Esa cruza de porno y moral es la que leyó Rodolfo Kuhn, uno de los que valoró el cine de Sarli-Bo cuando muchos lo denostaban y otros lo censuraban. “El proceso del cine de Armando es mucho más rico [que el cine pornográfico]. Lo es por su ingenuidad, por su rescate de elementos del viejo radioteatro argentino, y sobre todo por su moralismo, por esa riqueza que le da la simple redención de la mayoría de los personajes de Isabel. Suele ser la pecadora que se redime y vuelve a Dios”, escribe Kuhn en Armando Bo, el cine, la pornografía ingenua y otras reflexiones. Había que bancarse el calor, el descontrol en el sexo que provocaban, Sarli excitada por caballos, precursora del beboteo de Adriana Brodsky y las selfies, completamente salvaje, poniendo todo duro sin perder la ternura.
Sarli fue una gran inversora de su capital erótico, combinando su persona sexual con su papel de cándida. Ninguna tonta. La de fingir desinformación o hacerse la distraída es un arma poderosa. También es pura verdad en el caracter de quien la usa. A Sarli eso le permitió hacer el primer desnudo total y frontal del cine argentino con la excusa de que no conocía muy bien las técnicas y las cámaras, pensó, le dijeron, iba a salir más de lejos. Pero siempre estuvo orgullosa de su papel y su entrega. Incluso cuando tragó “la inmundicia” de la pelea con Alba Mugica en el barro de Fuego que la dejó con una hepatitis A. Luego de sus primeras películas, a Isabel comenzaron a llamarla “La higiénica”. “Me decían así porque andaba siempre desnuda bañándome en ríos, lagunas o duchas”, contó La Coca.

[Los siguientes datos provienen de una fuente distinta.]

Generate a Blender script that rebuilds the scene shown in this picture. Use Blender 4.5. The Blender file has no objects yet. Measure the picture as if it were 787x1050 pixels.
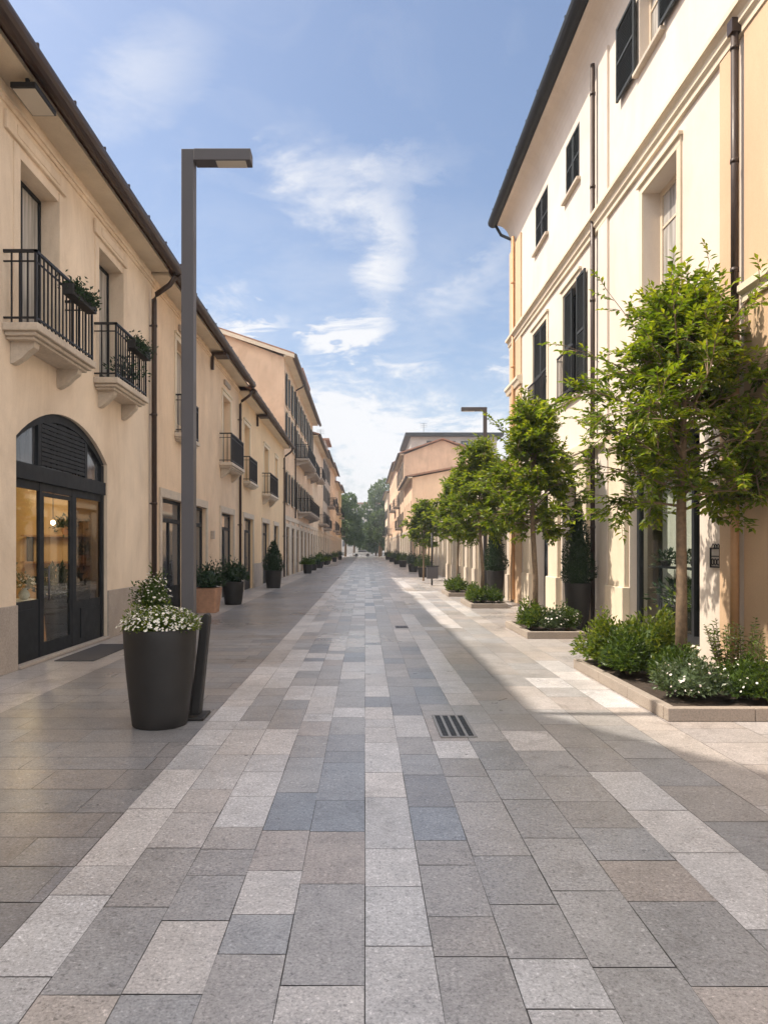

Trabajadora, hija de madre sostén de familia, Sarli supo siempre que la línea de producción no se podía cortar por una tos, por una fiebre. Hablamos de la plata que cuesta cada día en un rodaje y la enorme pérdida que implicaría pararlo. Hablamos de la ganancia de Sarli no sólo como diva protagonista sino como productora de sus películas.
El barro, tal vez, no sea un elemento arbitrario. Sexplotación de los cuerpos, sí, de Coca y de los Adonis que la acompañaban, pero también Favela, un pueblo de pescadores (Sabaleros), una comunidad guaraní (India), un frigorífico (Carne). Escenarios de neorrealismo o hasta de un impensado Harun Farocki incrustados de porno soft nada suave: en la segunda mitad de los 60 en el cine de Sarli-Bo ya hay incesto, ninfomanía, lesbianismo, desnudos masculinos y homosexualidad, zoofilia, masoquismo.
Con la aguja del tiempo clavada en la fecha de la muerte de Armando, la Coca siguió su vida igual que en sus películas, haciendo el personaje de ella misma, cerca del cine, cerca de dios. Pecadora redenta, amante de un amor único y total y que trascendió los bordes de lo legal, creó un modo de familia alternativa, más afín al universo de Zeus y Deméter que al de la moral cristiana. Con Armando tuvo películas y lo acompañó hasta la muerte arrodillada a un lado de la cama —del otro lado estaba la esposa de Bo—. Amores que suman, sus hijxs del corazón, sus perritos, miles, gatos, loros, una opulencia en afecto de la flora y la fauna que la rodeaba en su casona de Martínez, la acompañaron a ella.
Vulnerable esplendorosa, peronista en la larga saga de ídolos populares, amiga de las travestis que la veían tan montada y expuesta como ellas, desnuda bajo un tapado de leopardo, musa de John Waters, la Coca se hizo camino entre las malezas variadas a los codazos, con el pelo azabache por toda vestimenta. Preguntando qué pretende usted de mí —cabalgando el mito de esa frase—, hizo muy precisamente lo que pretendía ella.